I am sure they do, but they would be wrong for all practical intents and purposes. The linked vid is evidence of this too, as the wheel is never stationary for more than about half a second, the longest I can see at around 4:21 twice for at most 1/2 second, correct me if I am wrong and point me to where you can see it. Remaining stationary should be possible in theory, but only very few artists can balance on a stiff rope (tightrope) reliably without a balancing aid, that is, only the most talented humans can do it somewhat reliably after years and years of training, while the stationary forward-backward balance is much easier on the rope, because there is the full length of the foot to make adjustments without moving. A slack rope is much easier to balance, because it is not stationary.

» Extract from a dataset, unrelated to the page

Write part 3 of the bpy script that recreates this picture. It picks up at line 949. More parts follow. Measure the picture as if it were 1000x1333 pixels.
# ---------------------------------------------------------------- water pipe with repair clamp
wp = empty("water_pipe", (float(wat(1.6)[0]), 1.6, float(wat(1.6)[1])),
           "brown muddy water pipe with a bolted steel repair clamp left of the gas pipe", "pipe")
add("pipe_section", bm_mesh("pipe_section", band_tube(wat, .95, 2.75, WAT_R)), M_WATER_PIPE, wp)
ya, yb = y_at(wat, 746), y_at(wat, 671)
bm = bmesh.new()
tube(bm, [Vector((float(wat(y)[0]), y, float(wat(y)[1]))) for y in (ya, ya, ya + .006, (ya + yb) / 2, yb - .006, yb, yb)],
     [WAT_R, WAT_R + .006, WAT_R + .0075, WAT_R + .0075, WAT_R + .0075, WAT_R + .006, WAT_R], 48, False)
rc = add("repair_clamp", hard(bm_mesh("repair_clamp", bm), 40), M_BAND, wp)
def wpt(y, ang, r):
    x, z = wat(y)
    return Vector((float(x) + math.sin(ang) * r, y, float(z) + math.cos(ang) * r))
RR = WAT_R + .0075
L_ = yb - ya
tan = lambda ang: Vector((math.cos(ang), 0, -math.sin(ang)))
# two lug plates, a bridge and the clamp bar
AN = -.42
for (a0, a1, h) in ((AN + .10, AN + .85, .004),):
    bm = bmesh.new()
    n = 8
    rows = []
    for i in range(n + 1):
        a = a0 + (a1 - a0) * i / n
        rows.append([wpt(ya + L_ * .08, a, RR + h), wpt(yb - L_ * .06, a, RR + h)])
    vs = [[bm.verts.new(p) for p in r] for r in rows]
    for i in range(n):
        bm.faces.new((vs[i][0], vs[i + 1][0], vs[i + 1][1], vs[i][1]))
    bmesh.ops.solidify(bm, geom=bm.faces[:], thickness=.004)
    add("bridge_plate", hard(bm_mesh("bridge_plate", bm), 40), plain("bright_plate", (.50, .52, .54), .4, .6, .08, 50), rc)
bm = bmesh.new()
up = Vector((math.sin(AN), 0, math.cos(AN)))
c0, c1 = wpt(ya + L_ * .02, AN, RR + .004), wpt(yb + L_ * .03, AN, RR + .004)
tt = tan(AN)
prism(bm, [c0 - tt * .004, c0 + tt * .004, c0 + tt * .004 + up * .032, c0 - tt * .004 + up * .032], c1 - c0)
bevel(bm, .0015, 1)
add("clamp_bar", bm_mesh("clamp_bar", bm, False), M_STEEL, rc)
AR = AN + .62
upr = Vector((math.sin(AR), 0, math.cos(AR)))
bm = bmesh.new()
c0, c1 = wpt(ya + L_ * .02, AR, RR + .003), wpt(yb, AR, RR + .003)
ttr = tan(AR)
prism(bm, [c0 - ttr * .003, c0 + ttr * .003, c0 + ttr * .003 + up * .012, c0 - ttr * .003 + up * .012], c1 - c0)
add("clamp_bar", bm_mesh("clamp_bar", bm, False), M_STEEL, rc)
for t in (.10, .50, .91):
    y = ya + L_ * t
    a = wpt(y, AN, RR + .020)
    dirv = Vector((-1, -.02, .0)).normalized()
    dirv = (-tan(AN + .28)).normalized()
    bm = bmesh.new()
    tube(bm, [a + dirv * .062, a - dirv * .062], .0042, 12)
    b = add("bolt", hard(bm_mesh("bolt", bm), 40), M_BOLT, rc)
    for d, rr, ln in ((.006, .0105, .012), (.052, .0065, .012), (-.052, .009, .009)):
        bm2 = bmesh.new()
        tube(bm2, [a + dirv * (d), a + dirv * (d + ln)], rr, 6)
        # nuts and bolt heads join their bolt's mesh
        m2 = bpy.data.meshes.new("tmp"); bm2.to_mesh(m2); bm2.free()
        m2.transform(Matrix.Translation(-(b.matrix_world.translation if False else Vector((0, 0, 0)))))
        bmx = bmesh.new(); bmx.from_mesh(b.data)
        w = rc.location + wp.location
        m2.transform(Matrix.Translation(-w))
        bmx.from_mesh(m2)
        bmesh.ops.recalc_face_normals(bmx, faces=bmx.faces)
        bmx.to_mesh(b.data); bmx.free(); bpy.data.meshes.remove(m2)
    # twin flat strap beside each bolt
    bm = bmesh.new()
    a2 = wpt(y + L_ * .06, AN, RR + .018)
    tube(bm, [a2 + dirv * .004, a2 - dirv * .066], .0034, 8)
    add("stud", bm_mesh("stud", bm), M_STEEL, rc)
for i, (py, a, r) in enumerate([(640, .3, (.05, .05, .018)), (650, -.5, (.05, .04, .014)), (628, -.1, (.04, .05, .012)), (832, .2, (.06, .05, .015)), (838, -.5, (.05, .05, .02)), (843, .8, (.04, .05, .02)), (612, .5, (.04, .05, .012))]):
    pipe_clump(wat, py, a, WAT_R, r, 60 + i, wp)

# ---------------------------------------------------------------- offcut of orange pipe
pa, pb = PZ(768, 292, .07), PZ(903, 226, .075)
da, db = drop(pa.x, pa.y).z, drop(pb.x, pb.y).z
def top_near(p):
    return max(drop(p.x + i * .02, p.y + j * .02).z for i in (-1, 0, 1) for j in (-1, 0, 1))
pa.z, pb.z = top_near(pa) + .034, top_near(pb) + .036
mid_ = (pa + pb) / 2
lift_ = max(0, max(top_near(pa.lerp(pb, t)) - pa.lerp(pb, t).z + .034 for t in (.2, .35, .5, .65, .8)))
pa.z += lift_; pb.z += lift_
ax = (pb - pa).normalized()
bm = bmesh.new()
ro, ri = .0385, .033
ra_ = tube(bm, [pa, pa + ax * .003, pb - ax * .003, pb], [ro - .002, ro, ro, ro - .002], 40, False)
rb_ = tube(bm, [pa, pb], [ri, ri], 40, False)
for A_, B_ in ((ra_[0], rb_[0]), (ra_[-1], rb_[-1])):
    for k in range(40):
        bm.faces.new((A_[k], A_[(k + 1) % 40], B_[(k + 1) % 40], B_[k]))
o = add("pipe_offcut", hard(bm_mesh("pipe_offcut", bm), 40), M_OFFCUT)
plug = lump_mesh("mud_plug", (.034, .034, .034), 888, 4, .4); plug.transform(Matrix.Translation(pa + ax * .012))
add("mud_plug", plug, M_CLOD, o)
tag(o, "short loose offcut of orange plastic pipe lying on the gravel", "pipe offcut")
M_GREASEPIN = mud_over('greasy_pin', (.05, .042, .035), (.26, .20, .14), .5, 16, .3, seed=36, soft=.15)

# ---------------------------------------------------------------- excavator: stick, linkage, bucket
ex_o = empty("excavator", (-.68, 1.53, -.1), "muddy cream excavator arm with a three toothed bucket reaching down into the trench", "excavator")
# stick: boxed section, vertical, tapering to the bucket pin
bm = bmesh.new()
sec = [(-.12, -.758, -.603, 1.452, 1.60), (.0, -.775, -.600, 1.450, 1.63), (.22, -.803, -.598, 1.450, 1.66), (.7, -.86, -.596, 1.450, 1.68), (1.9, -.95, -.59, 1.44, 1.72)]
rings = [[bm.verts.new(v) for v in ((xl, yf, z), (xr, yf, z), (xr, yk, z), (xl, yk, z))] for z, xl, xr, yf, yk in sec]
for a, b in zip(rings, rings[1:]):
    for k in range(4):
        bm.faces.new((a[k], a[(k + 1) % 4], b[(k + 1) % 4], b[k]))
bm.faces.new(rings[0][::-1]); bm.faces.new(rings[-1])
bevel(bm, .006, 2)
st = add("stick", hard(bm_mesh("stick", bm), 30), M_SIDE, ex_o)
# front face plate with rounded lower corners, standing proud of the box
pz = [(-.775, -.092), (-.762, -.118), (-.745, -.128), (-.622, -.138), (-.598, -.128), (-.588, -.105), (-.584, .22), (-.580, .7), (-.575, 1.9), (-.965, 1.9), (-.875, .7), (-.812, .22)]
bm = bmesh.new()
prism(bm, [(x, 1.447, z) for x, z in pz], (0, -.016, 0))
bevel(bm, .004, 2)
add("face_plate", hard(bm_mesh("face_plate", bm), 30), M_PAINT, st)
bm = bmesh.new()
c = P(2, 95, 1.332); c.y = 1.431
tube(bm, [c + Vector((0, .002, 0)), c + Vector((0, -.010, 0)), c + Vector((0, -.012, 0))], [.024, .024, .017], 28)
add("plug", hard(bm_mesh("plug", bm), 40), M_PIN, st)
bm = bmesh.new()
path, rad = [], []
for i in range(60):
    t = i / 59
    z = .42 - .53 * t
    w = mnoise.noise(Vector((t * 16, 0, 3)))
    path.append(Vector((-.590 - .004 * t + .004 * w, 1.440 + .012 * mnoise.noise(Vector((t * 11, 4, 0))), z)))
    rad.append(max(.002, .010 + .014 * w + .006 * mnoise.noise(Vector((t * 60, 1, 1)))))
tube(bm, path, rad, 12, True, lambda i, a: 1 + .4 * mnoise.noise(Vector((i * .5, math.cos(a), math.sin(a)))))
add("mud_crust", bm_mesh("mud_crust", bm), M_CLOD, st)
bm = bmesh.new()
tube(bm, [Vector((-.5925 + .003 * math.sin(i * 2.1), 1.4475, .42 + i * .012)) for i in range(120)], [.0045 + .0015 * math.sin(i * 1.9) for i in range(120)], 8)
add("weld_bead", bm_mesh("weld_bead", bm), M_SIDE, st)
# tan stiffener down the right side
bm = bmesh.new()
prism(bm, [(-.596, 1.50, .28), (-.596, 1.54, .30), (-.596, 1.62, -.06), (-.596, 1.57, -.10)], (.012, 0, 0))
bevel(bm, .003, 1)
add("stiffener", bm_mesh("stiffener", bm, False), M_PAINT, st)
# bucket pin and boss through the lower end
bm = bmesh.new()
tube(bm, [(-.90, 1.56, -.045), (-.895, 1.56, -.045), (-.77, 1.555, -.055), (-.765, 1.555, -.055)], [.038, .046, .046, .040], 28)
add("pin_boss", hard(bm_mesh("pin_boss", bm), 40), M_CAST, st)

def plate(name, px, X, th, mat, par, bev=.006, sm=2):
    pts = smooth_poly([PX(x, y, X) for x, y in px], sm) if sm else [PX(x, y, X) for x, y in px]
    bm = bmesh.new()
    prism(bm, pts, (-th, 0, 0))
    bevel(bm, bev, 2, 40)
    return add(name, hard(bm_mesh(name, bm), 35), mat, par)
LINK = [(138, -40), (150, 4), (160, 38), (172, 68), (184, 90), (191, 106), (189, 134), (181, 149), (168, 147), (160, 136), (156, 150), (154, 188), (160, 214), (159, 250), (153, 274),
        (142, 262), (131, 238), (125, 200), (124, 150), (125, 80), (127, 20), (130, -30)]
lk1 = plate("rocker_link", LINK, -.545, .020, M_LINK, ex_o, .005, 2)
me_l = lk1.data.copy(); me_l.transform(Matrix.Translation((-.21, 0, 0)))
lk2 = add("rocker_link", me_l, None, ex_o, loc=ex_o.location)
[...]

A tightrope is not exactly comparable to a tire that can be slanted, but then, I have watched tons of vids with zero evidence that any rider I have ever seen can do it. I'd be delighted to see an example! Yet, a single example wouldn't change the fact that almost all riders don't come even close to be able to keep the wheel stationary for seconds and not just once by luck. Thinking about it, because the stationary forward-backward balance on a wheel is much more difficult than on a tightrope, I think it is almost impossible to learn this even for the most talented human (whereas a robot may be able to do it). It would be easy to prove me wrong by a single counterexample :D. One can minimize the necessary movements such that it may look stationary to someone not looking carefully, which becomes much easier (but by no means easy) if twisting counts as remaining stationary because the point of ground contact remains the same. I can do that too for at least a couple of seconds on the appropriate terrain.